Un nuevo examen final de 2º de bachillerato, otro año más. No soporto este tipo de enseñanza, es infumable, me estomaga y me parece lo peor que se puede hacer con alumnos de 17 y 18 años (aunque sean 32). A esa edad se puede conversar con ellos, tratar asuntos de la vida diaria, reflexionar, cantar, bailar, entablar discusiones muy interesantes; pero no, tenemos que desplegar una insufrible lista de autores, libros, corrientes literarias y teorías lingüísticas que desalman a cualquiera. Y lo peor es que es muy difícil sustraerse a esta inercia, porque si no los preparas de esta manera parece que los dejas vendidos en selectividad y sería casi una traición para algunos.
El sistema es de una perversión enfermiza. En este último curso del instituto, cuando deberíamos disfrutar, ellos y nosotros, de la educación, una vez rotas las trabas de la adolescencia más intempestiva y salvadas en parte las locuras de la pubertad, los sepultamos bajo toneladas de nombres y fechas. Los alumnos de 2 de bachillerato serían los ideales para plantear una metodología activa, fuera de las aulas y apartada de los métodos tradicionales, porque la comprenderían, porque participarían con más entusiasmo y porque se podrían realizar proyectos más complejos y profundos. Pero no, aquí estamos endosándoles clases magistrales de teoría literaria, gramatical y lingüística de escaso calado y sin ningún sentido. Hay que prepararlos para que saquen la mayor nota posible en un examen, porque hay que adiestrarlos para otro examen y así hasta el absurdo infinito.
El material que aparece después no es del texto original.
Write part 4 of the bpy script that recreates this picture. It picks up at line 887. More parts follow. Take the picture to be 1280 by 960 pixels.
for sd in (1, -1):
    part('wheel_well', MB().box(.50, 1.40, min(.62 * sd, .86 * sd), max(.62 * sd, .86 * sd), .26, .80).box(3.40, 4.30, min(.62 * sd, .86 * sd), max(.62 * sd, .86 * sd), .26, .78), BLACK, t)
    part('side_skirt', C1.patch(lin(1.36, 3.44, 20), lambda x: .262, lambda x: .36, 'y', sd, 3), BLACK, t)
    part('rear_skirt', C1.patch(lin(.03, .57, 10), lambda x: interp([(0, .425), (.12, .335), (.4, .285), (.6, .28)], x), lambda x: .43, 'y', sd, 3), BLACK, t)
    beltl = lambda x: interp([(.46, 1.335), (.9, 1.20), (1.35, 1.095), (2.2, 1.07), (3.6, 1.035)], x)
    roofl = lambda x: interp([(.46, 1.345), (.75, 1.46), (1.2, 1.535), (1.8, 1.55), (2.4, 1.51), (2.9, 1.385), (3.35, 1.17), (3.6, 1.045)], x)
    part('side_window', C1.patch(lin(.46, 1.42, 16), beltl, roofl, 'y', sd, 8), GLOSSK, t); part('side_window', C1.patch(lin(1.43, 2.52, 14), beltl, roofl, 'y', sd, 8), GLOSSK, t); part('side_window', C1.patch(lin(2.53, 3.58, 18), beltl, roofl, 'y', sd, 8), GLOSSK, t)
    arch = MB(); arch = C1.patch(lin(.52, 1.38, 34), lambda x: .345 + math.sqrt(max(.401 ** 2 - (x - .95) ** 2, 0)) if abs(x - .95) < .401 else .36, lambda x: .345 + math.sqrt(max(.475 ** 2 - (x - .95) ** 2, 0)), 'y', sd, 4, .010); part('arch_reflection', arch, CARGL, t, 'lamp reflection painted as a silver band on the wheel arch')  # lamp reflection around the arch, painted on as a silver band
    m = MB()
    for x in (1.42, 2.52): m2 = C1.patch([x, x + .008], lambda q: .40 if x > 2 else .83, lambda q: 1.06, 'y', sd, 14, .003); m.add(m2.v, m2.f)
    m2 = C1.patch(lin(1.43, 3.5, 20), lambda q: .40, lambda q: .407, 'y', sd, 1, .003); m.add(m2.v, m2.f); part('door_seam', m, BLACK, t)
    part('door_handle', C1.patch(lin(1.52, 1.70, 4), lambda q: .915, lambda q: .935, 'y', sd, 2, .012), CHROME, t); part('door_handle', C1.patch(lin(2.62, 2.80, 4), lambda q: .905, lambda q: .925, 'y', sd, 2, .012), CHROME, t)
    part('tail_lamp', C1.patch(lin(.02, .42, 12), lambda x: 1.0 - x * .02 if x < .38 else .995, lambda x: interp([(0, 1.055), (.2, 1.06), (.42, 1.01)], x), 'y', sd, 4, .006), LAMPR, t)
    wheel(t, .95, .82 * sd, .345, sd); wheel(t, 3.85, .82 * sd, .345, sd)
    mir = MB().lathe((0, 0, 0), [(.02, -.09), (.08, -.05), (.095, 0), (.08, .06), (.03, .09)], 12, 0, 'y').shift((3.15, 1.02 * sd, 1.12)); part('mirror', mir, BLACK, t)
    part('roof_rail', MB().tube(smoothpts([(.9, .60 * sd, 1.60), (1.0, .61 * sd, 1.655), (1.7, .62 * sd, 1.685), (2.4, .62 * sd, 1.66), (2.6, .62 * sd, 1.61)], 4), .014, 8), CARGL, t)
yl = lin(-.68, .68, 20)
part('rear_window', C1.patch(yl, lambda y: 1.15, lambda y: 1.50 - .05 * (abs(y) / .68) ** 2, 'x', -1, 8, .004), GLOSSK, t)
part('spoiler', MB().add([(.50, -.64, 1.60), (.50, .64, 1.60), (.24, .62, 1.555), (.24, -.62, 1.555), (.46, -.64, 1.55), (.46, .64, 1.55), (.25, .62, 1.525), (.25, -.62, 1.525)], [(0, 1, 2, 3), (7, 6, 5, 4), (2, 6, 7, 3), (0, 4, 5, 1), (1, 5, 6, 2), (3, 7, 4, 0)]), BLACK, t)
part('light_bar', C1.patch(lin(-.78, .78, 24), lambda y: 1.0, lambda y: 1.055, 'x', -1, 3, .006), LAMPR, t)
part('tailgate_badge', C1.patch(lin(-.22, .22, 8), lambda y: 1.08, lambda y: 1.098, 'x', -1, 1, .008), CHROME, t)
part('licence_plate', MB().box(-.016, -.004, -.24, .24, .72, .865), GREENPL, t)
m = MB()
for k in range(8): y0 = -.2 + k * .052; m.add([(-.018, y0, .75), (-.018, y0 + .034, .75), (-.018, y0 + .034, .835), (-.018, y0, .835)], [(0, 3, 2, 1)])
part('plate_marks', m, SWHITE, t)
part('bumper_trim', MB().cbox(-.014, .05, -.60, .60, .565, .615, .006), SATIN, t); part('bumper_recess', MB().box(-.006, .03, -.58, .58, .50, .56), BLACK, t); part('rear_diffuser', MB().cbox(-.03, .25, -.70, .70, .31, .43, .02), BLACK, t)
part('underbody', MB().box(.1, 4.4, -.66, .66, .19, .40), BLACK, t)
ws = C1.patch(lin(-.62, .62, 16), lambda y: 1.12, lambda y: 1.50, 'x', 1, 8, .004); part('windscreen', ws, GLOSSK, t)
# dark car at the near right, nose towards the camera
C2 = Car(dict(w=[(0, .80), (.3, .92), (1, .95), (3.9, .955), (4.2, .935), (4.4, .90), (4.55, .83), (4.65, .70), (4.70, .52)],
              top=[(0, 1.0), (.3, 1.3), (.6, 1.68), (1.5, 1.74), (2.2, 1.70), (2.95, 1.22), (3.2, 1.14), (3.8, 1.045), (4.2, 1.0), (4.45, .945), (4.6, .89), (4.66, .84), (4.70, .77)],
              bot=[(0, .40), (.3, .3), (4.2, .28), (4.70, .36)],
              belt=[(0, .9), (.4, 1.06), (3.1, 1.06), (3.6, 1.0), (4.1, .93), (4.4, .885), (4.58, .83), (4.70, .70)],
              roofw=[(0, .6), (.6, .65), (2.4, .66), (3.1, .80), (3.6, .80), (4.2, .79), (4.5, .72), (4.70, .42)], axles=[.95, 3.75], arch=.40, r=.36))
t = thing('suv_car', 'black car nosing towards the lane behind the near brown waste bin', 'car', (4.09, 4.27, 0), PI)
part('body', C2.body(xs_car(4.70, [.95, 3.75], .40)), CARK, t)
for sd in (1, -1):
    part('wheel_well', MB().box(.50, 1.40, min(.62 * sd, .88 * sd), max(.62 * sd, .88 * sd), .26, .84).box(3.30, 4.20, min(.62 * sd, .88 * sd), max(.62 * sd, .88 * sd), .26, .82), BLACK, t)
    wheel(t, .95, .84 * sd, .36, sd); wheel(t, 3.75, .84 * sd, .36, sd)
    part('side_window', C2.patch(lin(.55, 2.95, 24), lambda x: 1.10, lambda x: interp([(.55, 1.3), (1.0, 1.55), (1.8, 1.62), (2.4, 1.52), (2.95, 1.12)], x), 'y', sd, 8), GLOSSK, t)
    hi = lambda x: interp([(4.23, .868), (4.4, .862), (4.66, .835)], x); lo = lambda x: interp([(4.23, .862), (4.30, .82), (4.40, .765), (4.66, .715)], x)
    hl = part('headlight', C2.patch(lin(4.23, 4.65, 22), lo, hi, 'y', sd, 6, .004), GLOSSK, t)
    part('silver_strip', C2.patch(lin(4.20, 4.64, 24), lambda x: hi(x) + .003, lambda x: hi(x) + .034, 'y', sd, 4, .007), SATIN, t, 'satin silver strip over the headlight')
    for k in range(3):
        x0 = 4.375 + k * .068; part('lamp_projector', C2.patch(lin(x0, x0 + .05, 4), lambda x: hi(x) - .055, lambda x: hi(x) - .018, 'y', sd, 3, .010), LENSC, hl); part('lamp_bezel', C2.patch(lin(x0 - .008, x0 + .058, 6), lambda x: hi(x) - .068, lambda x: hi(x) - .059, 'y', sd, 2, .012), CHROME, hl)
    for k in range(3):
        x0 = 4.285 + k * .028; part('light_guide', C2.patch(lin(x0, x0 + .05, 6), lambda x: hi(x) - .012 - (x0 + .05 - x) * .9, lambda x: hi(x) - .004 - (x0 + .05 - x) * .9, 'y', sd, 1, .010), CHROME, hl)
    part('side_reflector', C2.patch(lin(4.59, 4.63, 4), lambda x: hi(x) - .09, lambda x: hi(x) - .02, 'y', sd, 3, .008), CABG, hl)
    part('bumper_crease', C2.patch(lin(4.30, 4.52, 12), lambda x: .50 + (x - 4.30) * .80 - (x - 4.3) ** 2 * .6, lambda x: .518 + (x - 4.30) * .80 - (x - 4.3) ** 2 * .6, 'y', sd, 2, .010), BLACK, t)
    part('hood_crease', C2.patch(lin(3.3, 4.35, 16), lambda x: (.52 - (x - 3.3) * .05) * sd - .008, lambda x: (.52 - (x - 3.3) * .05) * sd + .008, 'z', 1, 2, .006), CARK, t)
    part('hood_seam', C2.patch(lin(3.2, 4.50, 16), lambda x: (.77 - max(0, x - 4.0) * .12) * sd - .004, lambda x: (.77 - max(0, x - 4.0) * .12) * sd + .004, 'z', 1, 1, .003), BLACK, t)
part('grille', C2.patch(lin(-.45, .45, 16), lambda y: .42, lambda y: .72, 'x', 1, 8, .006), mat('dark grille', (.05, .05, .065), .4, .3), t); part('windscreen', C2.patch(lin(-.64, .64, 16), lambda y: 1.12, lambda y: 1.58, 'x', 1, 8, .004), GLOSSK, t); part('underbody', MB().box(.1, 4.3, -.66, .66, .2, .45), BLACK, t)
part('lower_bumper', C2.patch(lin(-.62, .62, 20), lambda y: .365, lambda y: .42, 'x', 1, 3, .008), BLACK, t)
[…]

Se prometió cambiar las pruebas de selectividad para adaptarlas a las nuevas metodologías propuestas por la ley, pero parece que nadie se atreve a hacerlo, en parte por miedo a los propios profesores. Porque son muchos quienes no quieren mover ni una coma de sus apuntes, ni un paso de sus métodos decimonónicos. Es curioso, pero nuestro gremio se ha vuelto mayoritariamente reaccionario ante las novedades. Somos milenaristas, nos asusta, nos rasgamos las vestiduras cada vez que aparece alguien proponiendo una novedad. En parte, porque estas novedades suelen consistir en ocurrencias sin fundamento y también porque es mucho más cómodo dar una clase de sintaxis o una perorata magistral sobre el teatro anterior al 36 que planificar un curso olvidándonos de exámenes, notas y endiosamientos personales.
No voy a atreverme a hacerlo, pero me gustaría llegar hoy al aula (dentro de media hora) y decirles: "A tomar por saco, no hay examen. Habladme de lo que habéis aprendido durante este curso". Seguramente el silencio sería tan abrumador que tendríamos que hacer el examen para justificar la falta de respuesta. No, no me atrevo.